Within a few minutes, the van has climbed 1,000 feet above Mammoth, reaching the hoodoos near Terrace Mountain. At Golden Gate, Jones eases the van along the narrow road hacked from the side of a mountain.

Originally a tunnel was carved through the rock, but it collapsed, she said. The road is all that remains.

Along Swan Lake Flats, the Gallatin Mountains rise through a low ceiling of clouds. Buffalo graze in the snow beside the road, their heads swaying back and forth like powerful shovels heaving the deep snow aside to find grass.

Bison bulls, weighing 2,000 to 2,500 pounds, are solitary while cow bison, weighing around 1,000 pounds, remain in groups, Jones said.

Forage is scarce in the winter. Bison lose 15 to 25 percent of their body weight in winter, Jones said.

The Gardner River cuts a narrow channel through the snow soft as baby powder. Vapor rises from the stream gently, invitingly, like steam from a tea kettle.

“Isn’t it beautiful, how it doesn’t freeze?” Jones said to her passengers.

Two coyotes occupy a meadow, presumably after burrowing prey. One coyote digs in the snow like a dog excavating a soup bone.

Glasslike volcanic obsidian can found in the park. Near Sheepeater Cliff, stone walls flanking the road are veined with obsidian like tiny rivers of black captured in a freeze frame.

Native Americans in Yellowstone date back at least 9,000 years. The Sheepeaters occupied the park year-round. By using hot water, the natives straightened bighorn sheep horns to make incredibly strong bows, Jones said.

The Sheepeaters were a subgroup of the Shoshone tribe.

South of Roaring Mountain, trees stripped bare by the fires of 1988 still stand stubbornly like bean poles overlooking newer growth. More than 730,000 acres burned in Yellowstone that summer.

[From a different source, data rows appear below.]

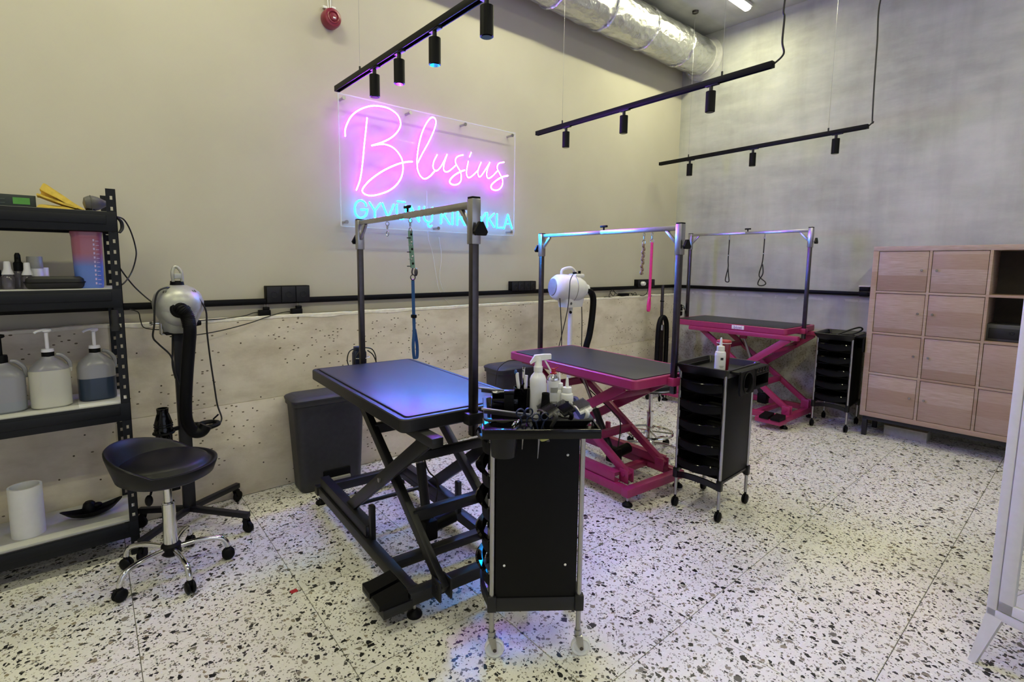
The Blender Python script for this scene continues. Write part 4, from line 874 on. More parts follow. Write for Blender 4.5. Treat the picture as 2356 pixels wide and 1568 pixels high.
# third shelf: jugs of shampoo
z = SH[3]
def jug(label, x, y, hb, fill, fillc, pump, pm):
    t = T('shampoo_jug', label, 'jug', (x, y, z), R(4), 'shampoo jugs on the rack')
    n = NT('jug_plastic'); zz = n.sep(n.obj())[2]
    c = n.ramp(zz, [(0, fillc), (fill*hb, fillc), (fill*hb+.002, '9b9aa0'), (1, '9b9aa0')]) if False else n.mix(n.math('LESS_THAN', zz, fill*hb), '8f8f96', fillc)
    n.col(c).set(.3, 0, .5)
    G('jug_body', MB().rr((0, 0, 0), [(0, .13, .10, .04), (.008, .15, .115, .045), (hb*.7, .152, .117, .045), (hb*.80, .135, .105, .045), (hb*.9, .09, .075, .036), (hb*.97, .052, .05, .024), (hb, .046, .046, .022)], 5), n.m, t)
    G('jug_grip', MB().tube([(.028, 0, hb*1.02), (.05, 0, hb*.99), (.075, 0, hb*.84), (.0745, 0, hb*.66)], .009, 8), n.m, t)
    G('jug_collar', MB().cyl((0, 0, hb-.004), (0, 0, hb+.020), .0235, n=20), M['blackmt'], t)
    G('jug_cap', MB().cyl((0, 0, hb+.020), (0, 0, hb+.034), .024, .022, n=20), pm, t)
    G('pump_stem', MB().cyl((0, 0, hb+.034), (0, 0, hb+.034+pump*.75), .0075, n=12), pm, t)
    G('pump_head', MB().tube([(.018, 0, hb+.034+pump*.86), (-.005, 0, hb+.034+pump*.9), (-.03, 0, hb+.034+pump*.84), (-.042, 0, hb+.034+pump*.76)], .006, 8).ell((.003, 0, hb+.034+pump*.84), .017, .012, .009, 12, 8), pm, t)
jug('shampoo jug with a big black pump at the photo edge', -.205, 3.20, .225, .22, '8a8f98', .10, M['blackmt'])
jug('shampoo jug filled with milky white liquid and a clear pump', -.045, 3.19, .24, .74, 'bdbcb2', .10, M['transl'])
jug('shampoo jug half full of dark blue liquid beside the rack post', .13, 3.23, .235, .48, '27354a', .09, M['transl'])
G('paper_liner', MB().box(.05, 3.075, z-.0, .235, 3.26, z+.0012), M['labelw'], RK, 'white paper lying on the shelf', world=True)
# bottom shelf
z = SH[4]
t = T('paper_tube', 'upright white cardboard tube on the bottom shelf of the rack', 'tube', (-.168, 3.20, z))
G('tube_wall', MB().lathe((0, 0, 0), [(.062, 0), (.062, .235), (.053, .235), (.053, .003)], 28), M['labelw'], t)
t = T('half_moon_tray', 'black half-moon shaped dish with a knob on the bottom shelf', 'dish', (.07, 3.24, z), R(8))
mb = MB(); rg = []
for r_, zz in ((.03, .0), (.10, .012), (.128, .035), (.122, .037), (.095, .018), (.02, .008)): rg.append([V(r_*math.cos(a), -.5*r_*math.sin(a)*(1 if a < math.pi else .35), zz+.022*abs(math.cos(a))**2*(r_/.128)) for a in [2*math.pi*q/28 for q in range(28)]])
mb.loft(rg); G('dish_body', mb, M['blackmt'], t)
G('dish_knob', MB().lathe((-.01, 0, .015), [(.03, 0), (.03, .03), (.024, .052), (.016, .06)], 18).ell((.02, -.01, .05), .022, .016, .014), M['blackmt'], t)
t = T('hanging_glove', 'small black rubber glove hanging on the rack post below the second shelf', 'glove', (.208, 3.06, 1.235))
G('glove_body', MB().loft([[V(x*w_, y*.012, zz) for x, y in rrect(2, 2, .6, 3)] for zz, w_ in ((0, .012), (-.03, .017), (-.06, .013), (-.085, .020), (-.10, .016))]), M['rubber'], t)
# loops of cable hooked on the rack post
t = T('dryer_power_cord', 'thin black cord drooping from the rack post to the grey dryer', 'cord', (.25, 3.2, 1.6))
G('cord_run', MB().tube([at(268, 498, 1, 3.12), at(285, 505, 1, 3.15), at(300, 530, 1, 3.2), at(311, 565, 1, 3.25), at(313, 590, 1, 3.25), at(303, 625, 1, 3.25), at(284, 652, 1, 3.2), at(262, 660, 1, 3.2)], .0035), M['rubber'], t, world=True)
G('cord_run', MB().tube([at(275, 615, 1, 3.2), at(290, 636, 1, 3.24), at(310, 660, 1, 3.27), at(335, 683, 1, 3.27), at(357, 700, 1, 3.24)], .0035), M['rubber'], t, world=True)
for i in range(3): G('cord_coil', MB().tube([at(270-i, 500, 1, 3.12), at(281-2*i, 510, 1, 3.13), at(283-2*i, 525, 1, 3.13), at(276-i, 535, 1, 3.12)], .0045), M['rubber'], t, world=True)
t = T('charger_lead', 'thin black lead running from under the rack shelf along the plinth', 'cord', (.3, 3.3, 1.15))
G('lead_run', MB().tube([at(298, 711, 1, 3.42), at(318, 718, 1, 3.425), at(323, 735, 1, 3.425), at(330, 752, 1, 3.42), at(350, 757, 1, 3.35), at(372, 758, 1, 3.28)], .0028), M['rubber'], t, world=True)

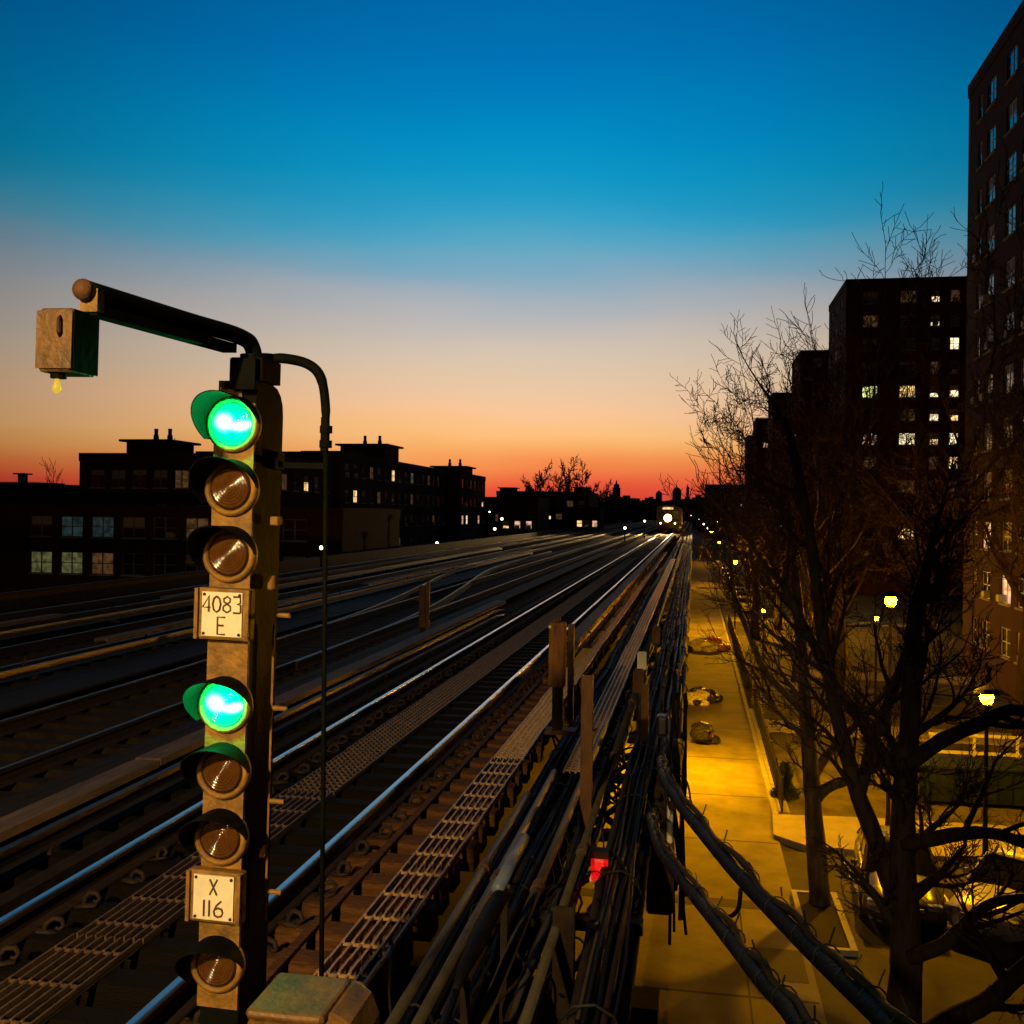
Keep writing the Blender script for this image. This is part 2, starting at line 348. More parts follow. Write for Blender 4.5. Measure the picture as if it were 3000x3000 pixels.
for i, x in enumerate(XT):
    t = empty('railway_track', (x, 0, -.165), tlab[i], 'railway track', 'parallel railway tracks'); tr.append(t)
    for s in (-1, 1): rail([(s*.7175, y, 0) for y in (-10, 20, 60, 150, 400)], t, 'rail_head' if i == 0 else 'rail_dull', .165)
# ties of the near track one by one
tm = []
for k in range(5):
    b = MB(); rr = random.Random(k); w, h = .215, .20
    n = 9; rings = []
    for q in range(n+1):
        x = -1.42+q*(1.66+1.42)/n; j = lambda: rr.uniform(-.006, .006)
        rings.append([(x, -w/2+j(), -h), (x, w/2+j(), -h), (x, w/2-.012+j(), -.012+j()), (x, w/2-.03, j()*.6-.003), (x, -w/2+.03, j()*.6-.003), (x, -w/2+j(), -.014+j())])
    tm.append(b.loft(rings, True, True).mesh('tie', M['timber']))
clipm = MB(); clipm.tube([(0, 0, -.01), (.0, 0, .05), (.035, 0, .085), (.085, 0, .08), (.105, 0, .045), (.085, 0, .02), (.06, 0, .03)], [.02, .018, .017, .017, .016, .014, .010], 6)
clipm.b2(-.05, .09, -.05, .05, -.002, .012); clipm = clipm.mesh('rail_clip', M['rail_rust'], True)
platem = MB().b2(-.11, .11, -.09, .09, 0, .014).mesh('tie_plate', M['rail_rust'])
y = 2.2; i = 0
while i < 170:
    ti = link('tie', tm[i % 5], tr[0], (rnd.uniform(-.03, .03), y, 0), (rnd.uniform(-.01, .01), 0, rnd.uniform(-.012, .012)))
    if y < 40:
        link('rail_clip', clipm, ti, (.86, rnd.uniform(-.03, .03), .002), (rnd.uniform(-.2, .2), rnd.uniform(-.25, .25), rnd.uniform(-.5, .5)))
        link('rail_clip', clipm, ti, (-.575, rnd.uniform(-.03, .03), .002), (rnd.uniform(-.2, .2), rnd.uniform(-.3, .3), rnd.uniform(-.6, .6)))
    y += .452; i += 1
rest = MB()
while y < 300: rest.b2(-1.42, 1.66, y-.1, y+.1, -.2, 0); y += .452
tag(rest.build('far_ties', M['timber'], tr[0]), kind='stuff')
for t in tr[1:]:
    b = MB(); y = 3
    while y < 220: b.b2(-1.3, 1.3, y-.1, y+.1, -.178, 0); y += .5
    tag(b.build('ties', M['timber_dark'], t), kind='stuff')
MB().b2(1.0, 1.06, -5, 300, .003, .03).build('guard_timber', M['timber'], tr[0])
MB().b2(-1.13, -.99, -5, 300, .003, .085).build('guard_timber', M['timber_dark'], tr[0])
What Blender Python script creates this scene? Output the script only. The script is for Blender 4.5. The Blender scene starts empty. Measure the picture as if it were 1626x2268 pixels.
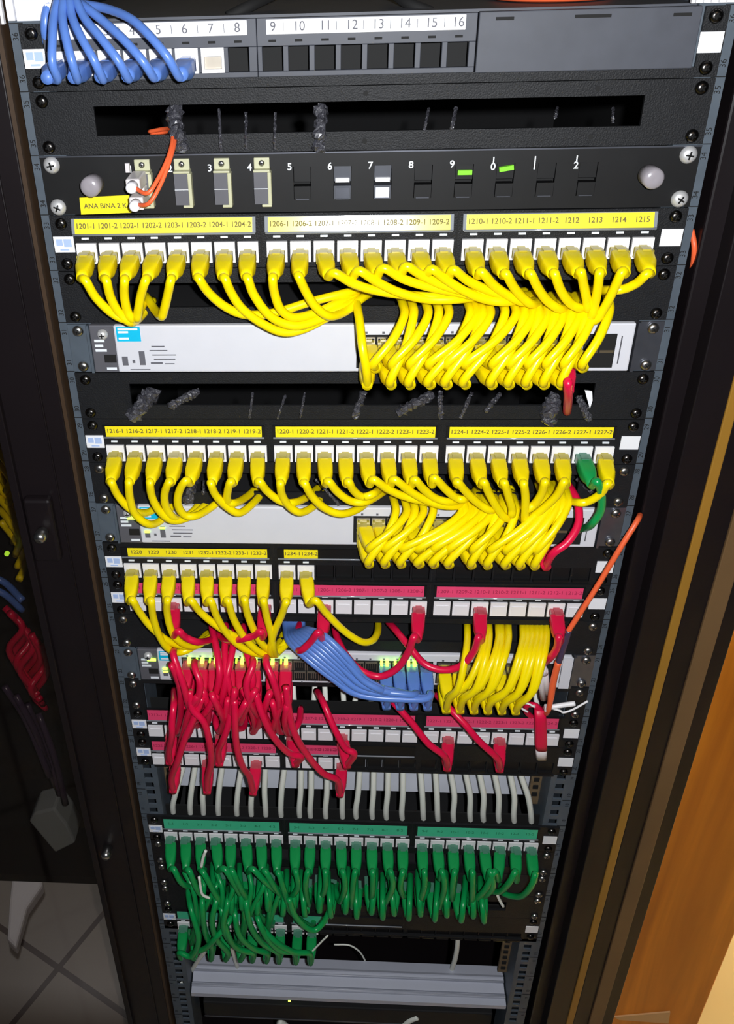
import bpy, math, random
from mathutils import Vector, Euler, Matrix
rnd = random.Random(7)
C = bpy.context.scene.collection
S = bpy.context.scene

# ---------------------------------------------------------------- camera
F, CX, CY = 1983.72, 813 - 190.65, 1134 - 90.0
CAM = Vector((-0.01838, -0.68458, 0.05421))
ROT = Euler((1.02189, 0.02807, 0.05534), 'XYZ').to_matrix()
cd = bpy.data.cameras.new('camera'); cam = bpy.data.objects.new('camera', cd); C.objects.link(cam)
cam.location = CAM; cam.rotation_euler = (1.02189, 0.02807, 0.05534)
cd.sensor_fit = 'VERTICAL'; cd.sensor_height = 36; cd.lens = F / 2268 * 36
cd.shift_x = 190.65 / 2268; cd.shift_y = -90.0 / 2268
cd.clip_start = 0.01; cd.clip_end = 50
S.camera = cam

# ---------------------------------------------------------------- light and exposure
S.view_settings.view_transform = 'Standard'; S.view_settings.look = 'None'
S.view_settings.gamma = 1; S.view_settings.use_curve_mapping = False
S.view_settings.exposure = 0.0
w = bpy.data.worlds.new('world'); S.world = w; w.use_nodes = True
w.node_tree.nodes['Background'].inputs[0].default_value = (0.55, 0.6, 0.75, 1)
w.node_tree.nodes['Background'].inputs[1].default_value = 0.02
def light(name, kind, loc, energy, col, size=0.01, rot=None):
    d = bpy.data.lights.new(name, kind); d.energy = energy; d.color = col
    if kind == 'AREA': d.size = size
    else: d.shadow_soft_size = size
    o = bpy.data.objects.new(name, d); o.location = loc; C.objects.link(o)
    if rot: o.rotation_euler = rot
    return o
light('camera_flash', 'POINT', (0.012, -0.70, 0.075), 33.0, (0.95, 0.97, 1.0), 0.006)
light('next_room_ceiling_lamp', 'AREA', (1.25, 0.11, -0.9), 120, (1.0, 0.80, 0.46), 0.05, (math.radians(80), 0, 0))  # unseen lamp added low behind the wooden board to brighten the cream wall
light('aisle_lamp', 'AREA', (-0.85, 0.95, -0.2), 3.6, (0.9, 0.95, 1.0), 0.3, (0, 0, 0))  # unseen lamp added behind the rack to brighten the floor at lower left
light('room_ceiling_lamp', 'AREA', (0.5, -1.6, 1.0), 1.2, (1.0, 0.66, 0.36), 0.5, (math.radians(55), 0, math.radians(10)))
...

“In the end, what put out the fires was one-half inch of snow,” Jones said.

From Mammoth, it is 21 miles to Norris Junction and another 14 miles from Norris to Canyon Junction/Village. Wagons carried visitors in the early days before automobiles. Each junction was the distance a wagon and horses could cover in one day, Jones said.

Lodging was, and still is, available at Canyon in the summer.

The first Norris Hotel was built in 1886-87 by the Yellowstone Park Association, according to Geyser Bob’s Yellowstone Historical Service. It opened in the spring of 1887, although construction was apparently incomplete.

A workman started a fire in an unfinished chimney, setting the hotel on fire July 14 that year. It was reported that there were many guests in the hotel, but all were saved.

“A bit of furniture was rescued, but all else was lost,” according to Geyser Bob. “Afterwards, tents were set up for guest use.”

The U.S. Army originally was assigned to oversee the park. In the early days, a fort was located at Norris so the Army could watch for poachers, Jones said.

In 1904, the year the historic Old Faithful Inn was completed, it cost $49.50 for a five-and-one-half day package tour and lodging in Yellowstone, Jones said.

Today, one five-day winter package trip that includes transportation, meals and lodging is $1,149 to $1,449 per person, according to Xanterra’s website.

Jones is a font of facts, much to the interest of her passengers.  She invests considerable time conducting Yellowstone research.

“You could easily spend your whole life learning things here,” Jones said.